To be done:
Retype exactly what runs from the first line of the data to the line with "return Vector((d.x*t, d.y*t, EYE+d.z*t))", keeping both of those lines and skipping pictures.
════════════════
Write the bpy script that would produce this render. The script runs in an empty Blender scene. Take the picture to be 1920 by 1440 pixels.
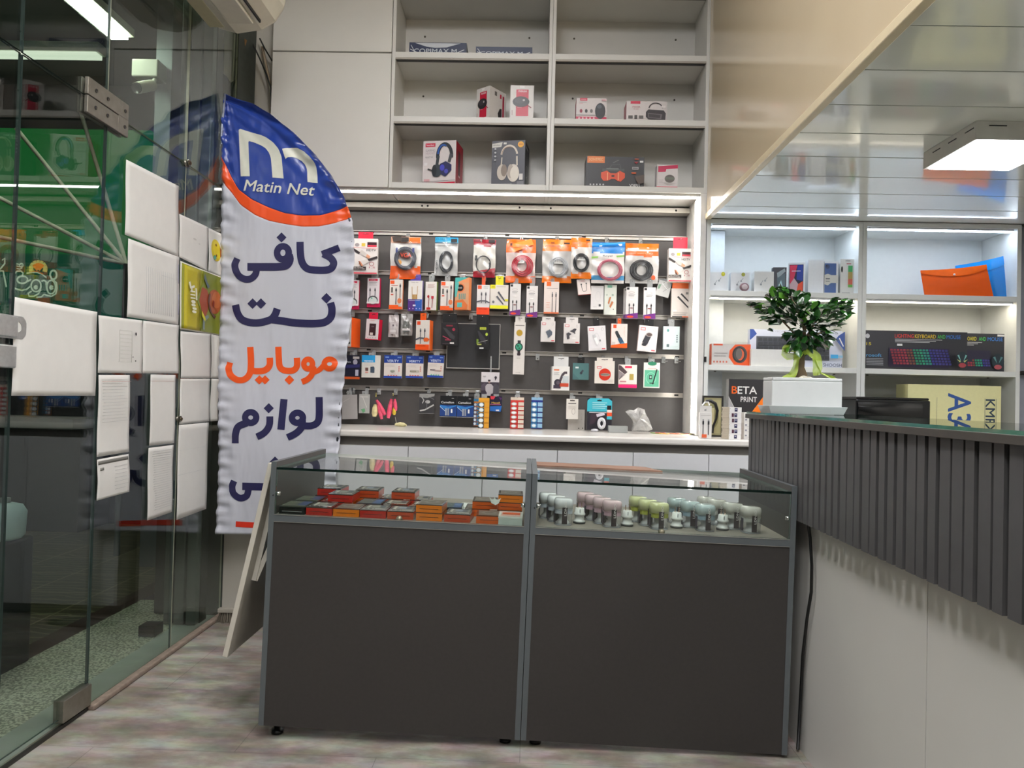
import bpy, math, random
from mathutils import Vector, Matrix, Euler
random.seed(7)
PI = math.pi
SC = bpy.context.scene
COL = SC.collection
# ---------------------------------------------------------------- camera
F = 1340.0; CX = 960.0; CY = 720.0; EYE = 1.17
_ps, _th, _rho = 32/F, 22/F, .025
_f0 = Vector((-math.sin(_ps), math.cos(_ps), 0)); _r0 = Vector((math.cos(_ps), math.sin(_ps), 0)); _z = Vector((0, 0, 1))
FW = _f0*math.cos(_th) + _z*math.sin(_th); _u = _z*math.cos(_th) - _f0*math.sin(_th)
RT = _r0*math.cos(_rho) + _u*math.sin(_rho); UP = _u*math.cos(_rho) - _r0*math.sin(_rho)
cam_d = bpy.data.cameras.new('camera'); cam = bpy.data.objects.new('camera', cam_d); COL.objects.link(cam)
cam_d.sensor_width = 36; cam_d.lens = F/1920*36; cam_d.clip_start = .02
M3 = Matrix((RT, UP, -FW)).transposed()
cam.matrix_world = Matrix.Translation((0, 0, EYE)) @ M3.to_4x4()
SC.camera = cam
# ---------------------------------------------------------------- world, exposure
w = bpy.data.worlds.new('night'); SC.world = w; w.use_nodes = True
w.node_tree.nodes['Background'].inputs[0].default_value = (.35, .42, .5, 1)
w.node_tree.nodes['Background'].inputs[1].default_value = .06
SC.view_settings.view_transform = 'Standard'; SC.view_settings.look = 'None'
SC.view_settings.exposure = 0.74; SC.view_settings.gamma = 1; SC.view_settings.use_curve_mapping = False
E_CEIL = 24.0; E_LOW = 30.0; E_LED = 22.0; E_LEDR = 17.0; E_STREET = 26.0

def at(px, py, X=None, Y=None, Z=None):
    """a point of the room: where the line of sight of a photo pixel meets one of the room's planes"""
    d = FW*F + RT*(px-CX) - UP*(py-CY)
    if X is not None: t = X/d.x
    elif Y is not None: t = Y/d.y
    else: t = (Z-EYE)/d.z
    return Vector((d.x*t, d.y*t, EYE+d.z*t))

# ---------------------------------------------------------------- materials
def lin(h):
    h = h.lstrip('#'); o = []
    for i in (0, 2, 4):
        c = int(h[i:i+2], 16)/255
        o.append(c/12.92 if c <= .04045 else ((c+.055)/1.055)**2.4)
    return (*o, 1)
MATS = {}
def P(hexc, rough=.5, metal=0, noise=.04, scale=30, bump=0, coat=0, name=None, spec=.5, alpha=1, stretch=None):
    key = (hexc, rough, metal, noise, scale, bump, coat, spec, alpha, stretch)
    if key in MATS: return MATS[key]
    m = bpy.data.materials.new(name or 'mat_'+hexc.strip('#')); m.use_nodes = True
    nt = m.node_tree; b = nt.nodes['Principled BSDF']
    b.inputs['Roughness'].default_value = rough; b.inputs['Metallic'].default_value = metal
    b.inputs['Specular IOR Level'].default_value = spec
    b.inputs['Coat Weight'].default_value = coat; b.inputs['Coat Roughness'].default_value = .06
    b.inputs['Alpha'].default_value = alpha
    tc = nt.nodes.new('ShaderNodeTexCoord'); mp = nt.nodes.new('ShaderNodeMapping'); n = nt.nodes.new('ShaderNodeTexNoise')
    n.inputs['Scale'].default_value = scale; n.inputs['Detail'].default_value = 4
    if stretch: mp.inputs['Scale'].default_value = stretch
    nt.links.new(tc.outputs['Object'], mp.inputs[0]); nt.links.new(mp.outputs[0], n.inputs['Vector'])
    c = lin(hexc)
    r = nt.nodes.new('ShaderNodeValToRGB')
    r.color_ramp.elements[0].position = .3; r.color_ramp.elements[1].position = .7
    r.color_ramp.elements[0].color = tuple(max(0, x*(1-noise)) for x in c[:3])+(1,)
    r.color_ramp.elements[1].color = tuple(min(1, x*(1+noise)) for x in c[:3])+(1,)
    nt.links.new(n.outputs['Fac'], r.inputs[0]); nt.links.new(r.outputs[0], b.inputs['Base Color'])
    if bump:
        bp = nt.nodes.new('ShaderNodeBump'); bp.inputs['Strength'].default_value = bump; bp.inputs['Distance'].default_value = .01
        nt.links.new(n.outputs['Fac'], bp.inputs['Height']); nt.links.new(bp.outputs[0], b.inputs['Normal'])
    MATS[key] = m
    return m
def EM(hexc, s, name='light'):
    key = ('em', hexc, s)
    if key in MATS: return MATS[key]
    m = bpy.data.materials.new(name); m.use_nodes = True; nt = m.node_tree; nt.nodes.clear()
    e = nt.nodes.new('ShaderNodeEmission'); o = nt.nodes.new('ShaderNodeOutputMaterial')
    e.inputs[0].default_value = lin(hexc); e.inputs[1].default_value = s
    nt.links.new(e.outputs[0], o.inputs[0]); MATS[key] = m
    return m
def GL(tint='#f2faf6', ior=1.5, rough=0.0, extra=0.0, name='glass'):
    key = ('gl', tint, ior, rough, extra)
    if key in MATS: return MATS[key]
    m = bpy.data.materials.new(name); m.use_nodes = True; nt = m.node_tree; nt.nodes.clear()
    t = nt.nodes.new('ShaderNodeBsdfTransparent'); g = nt.nodes.new('ShaderNodeBsdfGlossy'); f = nt.nodes.new('ShaderNodeFresnel')
    mx = nt.nodes.new('ShaderNodeMixShader'); o = nt.nodes.new('ShaderNodeOutputMaterial'); a = nt.nodes.new('ShaderNodeMath')
    a.operation = 'ADD'; a.use_clamp = True; a.inputs[1].default_value = extra
    ge = nt.nodes.new('ShaderNodeNewGeometry'); io = nt.nodes.new('ShaderNodeMapRange'); io.inputs['To Min'].default_value = ior; io.inputs['To Max'].default_value = 1/ior
    nt.links.new(ge.outputs['Backfacing'], io.inputs['Value']); nt.links.new(io.outputs[0], f.inputs[0])
    t.inputs[0].default_value = lin(tint); g.inputs['Roughness'].default_value = rough
    nt.links.new(f.outputs[0], a.inputs[0]); nt.links.new(a.outputs[0], mx.inputs[0])
    nt.links.new(t.outputs[0], mx.inputs[1]); nt.links.new(g.outputs[0], mx.inputs[2]); nt.links.new(mx.outputs[0], o.inputs[0])
    MATS[key] = m
    return m
WHITE = P('#d9d6cf', .35, noise=.015, scale=8, name='white_melamine')
WHITE2 = P('#d3d1cb', .45, noise=.02, scale=8, name='white_shelf_board')
DARK = P('#4a4846', .5, noise=.05, scale=60, name='anthracite_board')
EDGE = P('#5d6365', .4, noise=.03, name='anthracite_edge_band')
ALU = P('#c4bfb8', .3, .75, noise=.04, scale=50, name='brushed_aluminium')
CHROME = P('#d8d8d8', .15, .95, noise=.02, name='chrome')
STEEL = P('#8f8a80', .35, .8, noise=.1, scale=40, name='brushed_steel')
BLACK = P('#0c0c0d', .4, noise=.05, name='black_plastic')
GLASS = GL('#eef4f1', 1.5, name='door_glass', extra=.012)
CGLASS = GL('#f8fbf9', 1.5, name='counter_glass')
GEDGE = P('#3f6a5c', .1, noise=.1, coat=.5, name='green_glass_edge')
GE_D = P('#3c4a46', .2, noise=.1, coat=.4, name='dark_glass_edge'); GE_L = P('#a3a692', .2, noise=.1, coat=.4, name='pale_glass_edge')
FILM = GL('#fbfbfb', 1.45, .26, .03, name='clear_film')
PAPER = P('#d2d1cd', .7, noise=.02, scale=20, name='paper')
LEDM = EM('#fffaf3', E_LED, 'led_warm_white'); LEDC = EM('#dcebff', E_LEDR, 'led_cool_white'); LEDW = EM('#fff3dc', E_LEDR*.8, 'led_shelf_white')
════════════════
Answer to the task:
Write the bpy script that would produce this render. The script runs in an empty Blender scene. Take the picture to be 1920 by 1440 pixels.
import bpy, math, random
from mathutils import Vector, Matrix, Euler
random.seed(7)
PI = math.pi
SC = bpy.context.scene
COL = SC.collection
# ---------------------------------------------------------------- camera
F = 1340.0; CX = 960.0; CY = 720.0; EYE = 1.17
_ps, _th, _rho = 32/F, 22/F, .025
_f0 = Vector((-math.sin(_ps), math.cos(_ps), 0)); _r0 = Vector((math.cos(_ps), math.sin(_ps), 0)); _z = Vector((0, 0, 1))
FW = _f0*math.cos(_th) + _z*math.sin(_th); _u = _z*math.cos(_th) - _f0*math.sin(_th)
RT = _r0*math.cos(_rho) + _u*math.sin(_rho); UP = _u*math.cos(_rho) - _r0*math.sin(_rho)
cam_d = bpy.data.cameras.new('camera'); cam = bpy.data.objects.new('camera', cam_d); COL.objects.link(cam)
cam_d.sensor_width = 36; cam_d.lens = F/1920*36; cam_d.clip_start = .02
M3 = Matrix((RT, UP, -FW)).transposed()
cam.matrix_world = Matrix.Translation((0, 0, EYE)) @ M3.to_4x4()
SC.camera = cam
# ---------------------------------------------------------------- world, exposure
w = bpy.data.worlds.new('night'); SC.world = w; w.use_nodes = True
w.node_tree.nodes['Background'].inputs[0].default_value = (.35, .42, .5, 1)
w.node_tree.nodes['Background'].inputs[1].default_value = .06
SC.view_settings.view_transform = 'Standard'; SC.view_settings.look = 'None'
SC.view_settings.exposure = 0.74; SC.view_settings.gamma = 1; SC.view_settings.use_curve_mapping = False
E_CEIL = 24.0; E_LOW = 30.0; E_LED = 22.0; E_LEDR = 17.0; E_STREET = 26.0

def at(px, py, X=None, Y=None, Z=None):
    """a point of the room: where the line of sight of a photo pixel meets one of the room's planes"""
    d = FW*F + RT*(px-CX) - UP*(py-CY)
    if X is not None: t = X/d.x
    elif Y is not None: t = Y/d.y
    else: t = (Z-EYE)/d.z
    return Vector((d.x*t, d.y*t, EYE+d.z*t))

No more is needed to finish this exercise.